Depois de “Joker” (2019), o ator Joaquin Phoenix protagoniza um filme que está longe de ser uma piada. Com uma atitude esperançosa para com a humanidade, “C’mon C’mon” é um drama com contornos cómicos que explora matérias complexas como a paternidade e a roda das emoções. Sempre de forma inquisitiva e curiosa, a narrativa coloca inúmeras questões sobre o futuro, sentimentos e relações interpessoais. Não fosse a abordagem lírica e peculiar da escrita do realizador e argumentista Mike Mills, a pieguice podia ser a sensação dominante. Na sua forma atual, o autor elabora diálogos de primeira linha e estabelece o ambiente ideal para a troca de impressões entre os atores.
Phoenix é Johnny, um jornalista de rádio que percorre Detroit em busca do testemunho de crianças sobre vários aspetos da vida e do mundo, inclusive as suas experiências e expetativas. Fora de serviço, tem uma irmã afastada, chamada Viv (Gaby Hoffmann), e um pequeno e bizarro sobrinho de seu nome Jesse (Woody Norman, numa interpretação sobredotada). Um raro telefonema com a sua irmã leva-o a viajar até Los Angeles para cuidar do jovem, pois Viv precisa de dar assistência ao pai de Jesse, Paul (Scoot McNairy), que está a lidar com sérios problemas de saúde mental.

No início Viv mostra-se reticente em deixar o seu filho com o tio, sendo ele um homem solteiro e inexperiente com crianças. Para não falar dos gostos excêntricos de Jesse, que envolvem, por exemplo, interpretar o papel de órfão e pesquisar teorias da conspiração na Internet. No entanto, a necessidade fala mais alto e Johnny assume o papel com devoção.
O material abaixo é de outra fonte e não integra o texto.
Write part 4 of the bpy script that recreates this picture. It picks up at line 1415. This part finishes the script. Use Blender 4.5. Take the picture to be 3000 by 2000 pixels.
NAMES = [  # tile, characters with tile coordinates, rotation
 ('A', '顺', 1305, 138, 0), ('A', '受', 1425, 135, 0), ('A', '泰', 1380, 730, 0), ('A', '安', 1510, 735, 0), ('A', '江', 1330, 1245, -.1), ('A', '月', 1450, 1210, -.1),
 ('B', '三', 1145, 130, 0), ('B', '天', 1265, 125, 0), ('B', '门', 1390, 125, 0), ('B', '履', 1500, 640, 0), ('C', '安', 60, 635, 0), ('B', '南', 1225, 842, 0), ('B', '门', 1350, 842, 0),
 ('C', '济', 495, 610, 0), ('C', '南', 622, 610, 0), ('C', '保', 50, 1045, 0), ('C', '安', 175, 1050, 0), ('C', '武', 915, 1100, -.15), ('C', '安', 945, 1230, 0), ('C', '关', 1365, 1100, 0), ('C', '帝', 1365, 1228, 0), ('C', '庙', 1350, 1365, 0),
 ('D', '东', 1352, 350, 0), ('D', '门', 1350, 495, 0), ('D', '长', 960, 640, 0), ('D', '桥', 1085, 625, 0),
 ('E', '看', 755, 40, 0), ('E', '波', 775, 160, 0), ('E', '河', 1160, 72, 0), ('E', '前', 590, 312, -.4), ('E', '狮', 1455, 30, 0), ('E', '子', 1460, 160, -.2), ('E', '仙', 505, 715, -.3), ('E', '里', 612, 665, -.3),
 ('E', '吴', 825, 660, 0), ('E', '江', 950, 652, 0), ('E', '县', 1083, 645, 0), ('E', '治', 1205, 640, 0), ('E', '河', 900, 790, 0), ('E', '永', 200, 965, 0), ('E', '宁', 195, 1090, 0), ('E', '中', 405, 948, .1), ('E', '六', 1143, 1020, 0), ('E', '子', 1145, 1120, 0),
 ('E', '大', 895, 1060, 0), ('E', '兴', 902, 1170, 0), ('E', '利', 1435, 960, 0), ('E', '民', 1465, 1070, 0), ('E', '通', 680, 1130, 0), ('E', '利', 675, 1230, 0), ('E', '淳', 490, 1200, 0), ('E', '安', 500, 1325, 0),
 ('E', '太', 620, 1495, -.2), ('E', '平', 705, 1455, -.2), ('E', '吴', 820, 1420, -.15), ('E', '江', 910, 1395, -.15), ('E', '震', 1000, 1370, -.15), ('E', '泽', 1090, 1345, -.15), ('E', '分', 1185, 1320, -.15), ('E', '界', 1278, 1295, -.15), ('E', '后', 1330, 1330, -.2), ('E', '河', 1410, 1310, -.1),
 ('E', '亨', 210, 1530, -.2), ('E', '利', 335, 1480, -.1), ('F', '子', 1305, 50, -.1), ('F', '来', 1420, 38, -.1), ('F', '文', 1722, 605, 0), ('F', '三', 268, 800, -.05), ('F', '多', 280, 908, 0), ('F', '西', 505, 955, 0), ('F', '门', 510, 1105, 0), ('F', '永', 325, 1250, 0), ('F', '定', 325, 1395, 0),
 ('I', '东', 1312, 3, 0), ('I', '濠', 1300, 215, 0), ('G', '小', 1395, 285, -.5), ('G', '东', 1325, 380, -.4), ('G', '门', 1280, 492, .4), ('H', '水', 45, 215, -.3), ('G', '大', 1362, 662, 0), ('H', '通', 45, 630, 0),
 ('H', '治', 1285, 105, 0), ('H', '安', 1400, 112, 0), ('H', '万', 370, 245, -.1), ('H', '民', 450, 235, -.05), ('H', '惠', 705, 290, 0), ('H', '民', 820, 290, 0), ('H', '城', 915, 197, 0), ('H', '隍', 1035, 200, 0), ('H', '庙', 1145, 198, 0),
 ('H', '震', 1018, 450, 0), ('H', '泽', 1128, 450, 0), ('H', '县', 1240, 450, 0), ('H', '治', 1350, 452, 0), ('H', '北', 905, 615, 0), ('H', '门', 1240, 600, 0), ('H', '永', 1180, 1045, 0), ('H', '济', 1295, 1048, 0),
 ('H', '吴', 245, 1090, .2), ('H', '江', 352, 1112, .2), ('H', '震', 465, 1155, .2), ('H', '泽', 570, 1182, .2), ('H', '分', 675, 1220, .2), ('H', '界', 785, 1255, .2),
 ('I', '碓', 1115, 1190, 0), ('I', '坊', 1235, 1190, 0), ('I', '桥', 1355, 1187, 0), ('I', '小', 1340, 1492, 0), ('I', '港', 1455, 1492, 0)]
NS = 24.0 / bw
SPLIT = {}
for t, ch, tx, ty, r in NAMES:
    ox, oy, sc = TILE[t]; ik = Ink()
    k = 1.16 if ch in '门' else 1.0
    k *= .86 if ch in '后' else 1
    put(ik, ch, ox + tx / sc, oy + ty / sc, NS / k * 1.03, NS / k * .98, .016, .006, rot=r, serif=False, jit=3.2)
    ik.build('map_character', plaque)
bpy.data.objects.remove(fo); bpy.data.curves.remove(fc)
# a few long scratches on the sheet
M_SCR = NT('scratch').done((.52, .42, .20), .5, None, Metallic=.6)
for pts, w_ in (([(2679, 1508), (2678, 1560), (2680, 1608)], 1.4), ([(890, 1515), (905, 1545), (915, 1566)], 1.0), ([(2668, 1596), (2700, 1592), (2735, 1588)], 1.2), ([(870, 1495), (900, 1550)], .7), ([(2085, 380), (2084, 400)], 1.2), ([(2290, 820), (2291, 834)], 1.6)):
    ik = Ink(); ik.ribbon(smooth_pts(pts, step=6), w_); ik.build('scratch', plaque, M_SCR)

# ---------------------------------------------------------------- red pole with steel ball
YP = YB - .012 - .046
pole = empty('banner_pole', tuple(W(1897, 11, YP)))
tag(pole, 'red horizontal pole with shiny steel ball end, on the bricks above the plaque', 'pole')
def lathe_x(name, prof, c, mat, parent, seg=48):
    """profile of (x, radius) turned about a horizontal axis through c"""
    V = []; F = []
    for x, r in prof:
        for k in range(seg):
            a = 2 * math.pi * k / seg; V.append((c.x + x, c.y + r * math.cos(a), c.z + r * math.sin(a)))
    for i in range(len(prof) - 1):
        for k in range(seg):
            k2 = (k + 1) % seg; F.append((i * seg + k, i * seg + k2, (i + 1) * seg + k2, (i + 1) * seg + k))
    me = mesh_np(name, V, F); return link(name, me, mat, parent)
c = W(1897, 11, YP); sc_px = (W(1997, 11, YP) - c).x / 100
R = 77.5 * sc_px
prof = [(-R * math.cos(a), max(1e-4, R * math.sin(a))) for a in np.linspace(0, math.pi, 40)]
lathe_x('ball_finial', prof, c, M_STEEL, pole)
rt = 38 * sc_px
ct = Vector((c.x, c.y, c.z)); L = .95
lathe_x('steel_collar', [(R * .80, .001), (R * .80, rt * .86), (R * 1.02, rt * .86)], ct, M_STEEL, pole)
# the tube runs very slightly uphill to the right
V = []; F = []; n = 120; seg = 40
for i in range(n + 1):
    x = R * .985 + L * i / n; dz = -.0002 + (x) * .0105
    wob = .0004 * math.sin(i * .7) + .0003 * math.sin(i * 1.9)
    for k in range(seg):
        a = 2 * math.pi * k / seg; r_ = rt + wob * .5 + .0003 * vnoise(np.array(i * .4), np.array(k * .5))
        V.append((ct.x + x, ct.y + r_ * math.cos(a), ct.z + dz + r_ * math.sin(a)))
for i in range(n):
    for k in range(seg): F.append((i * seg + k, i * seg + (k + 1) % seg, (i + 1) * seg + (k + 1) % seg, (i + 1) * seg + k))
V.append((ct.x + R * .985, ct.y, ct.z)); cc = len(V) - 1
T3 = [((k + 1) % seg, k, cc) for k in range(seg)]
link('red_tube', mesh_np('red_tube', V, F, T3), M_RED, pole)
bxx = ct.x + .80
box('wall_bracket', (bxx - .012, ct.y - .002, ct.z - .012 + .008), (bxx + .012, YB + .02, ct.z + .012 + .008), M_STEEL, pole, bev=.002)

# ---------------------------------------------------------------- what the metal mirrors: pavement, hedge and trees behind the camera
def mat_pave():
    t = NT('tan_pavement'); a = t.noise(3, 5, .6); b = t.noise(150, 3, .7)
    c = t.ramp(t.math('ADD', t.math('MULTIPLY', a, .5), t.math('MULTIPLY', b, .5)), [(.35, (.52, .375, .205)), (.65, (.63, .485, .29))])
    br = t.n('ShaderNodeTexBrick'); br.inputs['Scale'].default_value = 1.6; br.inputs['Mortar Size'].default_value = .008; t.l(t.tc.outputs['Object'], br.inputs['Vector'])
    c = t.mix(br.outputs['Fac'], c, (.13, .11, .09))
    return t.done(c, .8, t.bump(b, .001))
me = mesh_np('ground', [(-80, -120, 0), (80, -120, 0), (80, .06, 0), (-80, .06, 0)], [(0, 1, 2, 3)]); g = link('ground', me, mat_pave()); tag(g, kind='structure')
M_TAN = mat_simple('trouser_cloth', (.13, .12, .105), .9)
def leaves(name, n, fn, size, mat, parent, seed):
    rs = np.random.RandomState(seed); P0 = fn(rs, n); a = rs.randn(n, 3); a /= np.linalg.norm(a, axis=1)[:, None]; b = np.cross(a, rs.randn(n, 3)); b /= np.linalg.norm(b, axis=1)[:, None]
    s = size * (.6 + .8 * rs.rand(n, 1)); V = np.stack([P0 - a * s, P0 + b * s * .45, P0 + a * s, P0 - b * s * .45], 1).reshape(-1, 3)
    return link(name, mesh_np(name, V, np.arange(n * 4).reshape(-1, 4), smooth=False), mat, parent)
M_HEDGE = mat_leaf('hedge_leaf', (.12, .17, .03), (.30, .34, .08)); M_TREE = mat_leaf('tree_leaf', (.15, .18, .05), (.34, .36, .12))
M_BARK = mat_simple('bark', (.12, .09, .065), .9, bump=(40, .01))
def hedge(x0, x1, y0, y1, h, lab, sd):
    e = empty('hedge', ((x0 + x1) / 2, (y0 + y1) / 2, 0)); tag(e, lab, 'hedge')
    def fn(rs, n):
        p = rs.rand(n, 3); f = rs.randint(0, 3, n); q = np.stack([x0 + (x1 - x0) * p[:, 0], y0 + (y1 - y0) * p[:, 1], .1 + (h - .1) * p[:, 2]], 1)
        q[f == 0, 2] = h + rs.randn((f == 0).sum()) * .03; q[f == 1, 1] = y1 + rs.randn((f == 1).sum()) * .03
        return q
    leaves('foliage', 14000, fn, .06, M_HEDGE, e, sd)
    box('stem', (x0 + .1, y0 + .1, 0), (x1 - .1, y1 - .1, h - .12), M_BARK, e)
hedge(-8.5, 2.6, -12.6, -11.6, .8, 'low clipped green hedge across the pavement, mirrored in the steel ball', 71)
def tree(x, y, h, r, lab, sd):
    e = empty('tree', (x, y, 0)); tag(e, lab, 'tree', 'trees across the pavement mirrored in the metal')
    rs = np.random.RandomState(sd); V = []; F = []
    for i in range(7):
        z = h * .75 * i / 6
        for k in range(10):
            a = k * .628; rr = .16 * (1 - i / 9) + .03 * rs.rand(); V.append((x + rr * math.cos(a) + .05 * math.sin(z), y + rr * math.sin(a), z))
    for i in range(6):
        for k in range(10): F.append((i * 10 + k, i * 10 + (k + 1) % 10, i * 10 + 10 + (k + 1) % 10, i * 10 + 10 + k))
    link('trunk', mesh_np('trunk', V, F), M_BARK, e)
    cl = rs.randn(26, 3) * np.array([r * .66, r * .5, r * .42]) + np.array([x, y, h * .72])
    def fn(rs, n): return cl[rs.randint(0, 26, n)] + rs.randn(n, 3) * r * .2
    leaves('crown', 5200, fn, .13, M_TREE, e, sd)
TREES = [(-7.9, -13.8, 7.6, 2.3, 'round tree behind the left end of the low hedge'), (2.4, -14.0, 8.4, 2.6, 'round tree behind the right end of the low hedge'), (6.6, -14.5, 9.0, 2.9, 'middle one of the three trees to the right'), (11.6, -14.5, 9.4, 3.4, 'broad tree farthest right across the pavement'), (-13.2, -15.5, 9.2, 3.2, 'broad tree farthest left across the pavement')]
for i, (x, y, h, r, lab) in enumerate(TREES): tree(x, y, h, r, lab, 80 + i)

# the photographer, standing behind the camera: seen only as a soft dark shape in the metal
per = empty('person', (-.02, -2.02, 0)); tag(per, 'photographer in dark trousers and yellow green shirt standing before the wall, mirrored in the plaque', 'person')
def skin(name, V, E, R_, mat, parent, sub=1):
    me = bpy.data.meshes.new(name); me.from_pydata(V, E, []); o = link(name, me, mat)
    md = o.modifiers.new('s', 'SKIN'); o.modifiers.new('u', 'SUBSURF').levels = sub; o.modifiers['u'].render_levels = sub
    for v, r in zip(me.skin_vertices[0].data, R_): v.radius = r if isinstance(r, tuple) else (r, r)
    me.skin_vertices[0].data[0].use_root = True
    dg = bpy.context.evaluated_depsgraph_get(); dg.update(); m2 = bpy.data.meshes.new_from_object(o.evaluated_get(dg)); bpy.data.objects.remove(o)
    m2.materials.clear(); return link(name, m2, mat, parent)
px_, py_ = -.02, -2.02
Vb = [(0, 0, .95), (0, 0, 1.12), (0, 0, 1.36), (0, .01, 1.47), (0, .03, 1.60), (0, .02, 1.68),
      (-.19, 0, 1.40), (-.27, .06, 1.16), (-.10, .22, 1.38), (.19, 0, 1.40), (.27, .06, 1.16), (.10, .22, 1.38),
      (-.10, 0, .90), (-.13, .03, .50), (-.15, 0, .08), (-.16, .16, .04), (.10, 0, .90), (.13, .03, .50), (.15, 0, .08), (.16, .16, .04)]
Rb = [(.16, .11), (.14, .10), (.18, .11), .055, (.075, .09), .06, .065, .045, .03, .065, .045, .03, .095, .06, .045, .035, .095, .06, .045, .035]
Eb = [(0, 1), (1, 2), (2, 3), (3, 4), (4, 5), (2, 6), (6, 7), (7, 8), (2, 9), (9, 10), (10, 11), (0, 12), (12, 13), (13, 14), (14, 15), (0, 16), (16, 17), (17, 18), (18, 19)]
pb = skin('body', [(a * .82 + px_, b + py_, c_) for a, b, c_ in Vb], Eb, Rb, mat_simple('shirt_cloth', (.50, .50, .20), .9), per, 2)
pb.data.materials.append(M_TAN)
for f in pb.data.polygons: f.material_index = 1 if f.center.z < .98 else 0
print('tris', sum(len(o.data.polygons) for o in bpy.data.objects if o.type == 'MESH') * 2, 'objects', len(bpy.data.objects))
O laço afetivo que se desenvolve em diante preenche o núcleo emocional da narrativa e é o principal triunfo de “C’mon C’mon”. Johnny é apanhado desprevenido pela sagacidade das questões de Jesse, como “Porquê que não és casado?” ou “O que é normal?“. No processo, as maravilhas e os desafios da parentalidade são examinados de forma holística e honesta, sem descartar perspetivas.
Esticando o tópico, é impossível não realçar a espontaneidade com que Phoenix e Norman contracenam. Para lá da compostura, Johnny é uma personagem que carrega o subconsciente pesado. Joaquin Phoenix, por via das reações às perguntas e comportamentos do seu parceiro, enaltece o subtexto do argumento. Em concordância, Woody Norman demonstra ambivalência de estados de espírito sem quebrar a personagem. Consegue estar a par e passo com Phoenix e até destacar-se em certos momentos. Haverá melhor elogio? Não creio. Mas importa também sublinhar a interpretação de Gaby Hoffmann, que no papel de mãe mentalmente esgotada transparece a sua personalidade quase exclusivamente através de chamadas telefónicas.

A suportar os recursos humanos em frente à câmara, assim como o tom da obra, está uma belíssima fotografia monocromática, límpida, cortesia do diretor de fotografia Robbie Ryan. A opção estética confere aos planos uma certa intemporalidade e contribui também para a matiz de emoções disposta na tela. Isto é, a subtração da cor aumenta a concentração no conflito interior e nas vicissitudes das personagens. Funcionou como intensificador num filme que prima pela gentileza dos seus ideais.
Pese embora a realização de Mike Mills torne a jornada exploratória bastante intrínseca e coesa, o ritmo da primeira metade da história peca por ser demasiado vagaroso. Os excertos das entrevistas aos jovens, que lhe atribuem uma qualidade documental, contribuem para este efeito. Por um lado acrescentam uma camada à densidade do enredo, por outro, distraem e fazem acumular mais tempo do que era necessário para cumprir o propósito. A fechar os aspetos menos positivos, a complacência que está disseminada pela narrativa retira-lhe, naturalmente, alguma da carga dramática que fazia falta ao ponto alto do conflito.
Nada que impeça o monólogo final de Johnny de me levar às lágrimas. O culminar emotivo de um enredo que subtilmente teceu personagens cuja companhia e inquietações assimilei com extraordinária leveza e investimento.